Tell you what, as soon as you successfully ban drugs (“war on drugs”: 110 years so far, $345BN spent last year and more users than ever); which should be easier, since a crop takes acres of space and months of time to prepare; then I’ll sign up for banning guns which can be made in a machine shop overnight. They cant even keep guns out of PRISONS; you seriously want stronger security than THAT throughout the entire US?

*OK, not counting criminals or people who’s budgets go up with increases in crime and violence. Majority, then.

solinym October 25, 2006 6:54 PM

“AFAIK, the main reason WTC collapsed was burning kerosene, not the airplanes colliding.”

Not true. Kerosene (jet fuel) alone cannot weaken steel to the point of collapse; it burns far too cold. It apparently took the combined damage from the impact and the burning to bring down the WTC, if one discounts the more sinister suggestions.

Re: Dihydrogen Monoxide

Read more about this dangerous chemical here:
http://www.dhmo.org/

“Or, what about banning hand guns. Last time I heard, some 10000 people get shot annually in the USA.”

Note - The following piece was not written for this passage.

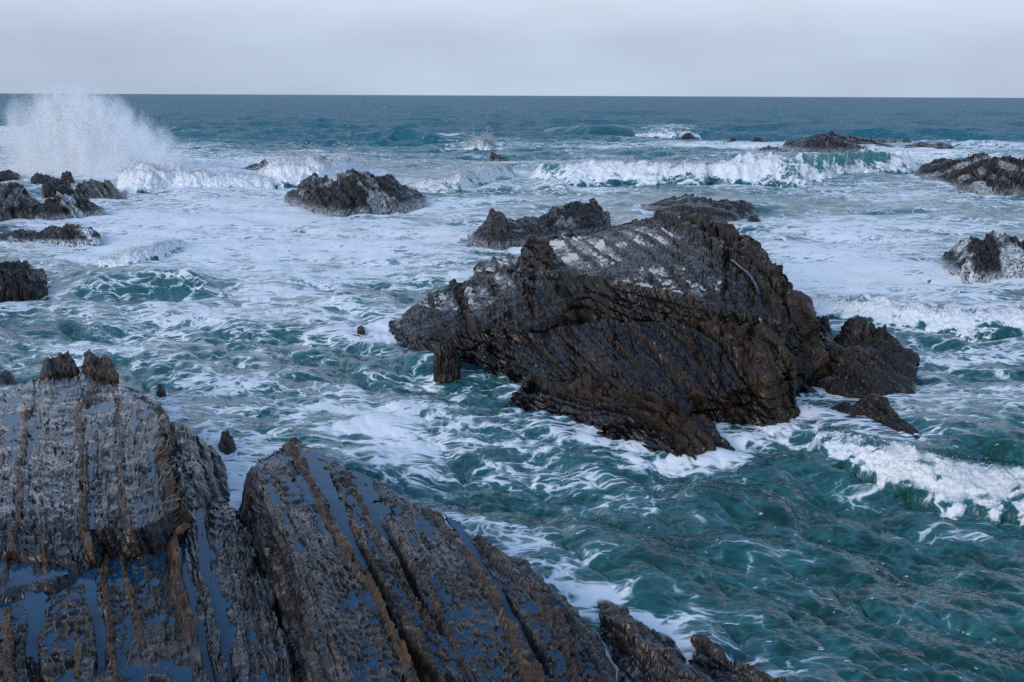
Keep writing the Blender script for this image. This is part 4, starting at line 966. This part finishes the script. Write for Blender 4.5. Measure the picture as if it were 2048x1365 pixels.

A child is 1000 times more likely to die in a swimming pool than by a handgun. Won’t someone please think of the children?

“The common risk factor is Muslim people.”

Errr…. except for the Christians involved in the OKC bombing and the IRA.

Ni Miyuki October 25, 2006 7:29 PM

”Muslim spokemen never, ever claim that they aren’t ‘being oppressed’, somewhere, somehow.”

You must have missed the announcement by Imam Ratib Python and Imam Idle Al-Monty just the other day for Eid. They said, and this is verbatim from the event, “For the record, we wish to proclaim that Muslims are not ‘being oppressed’ at this very moment. Thank you.”

Adam November 26, 2012 1:57 PM

I know the post is a little older now, but it still made me stop and think. It’s hard to know what to ban and what not to, because you either become paralyzed, or potentially vulnerable.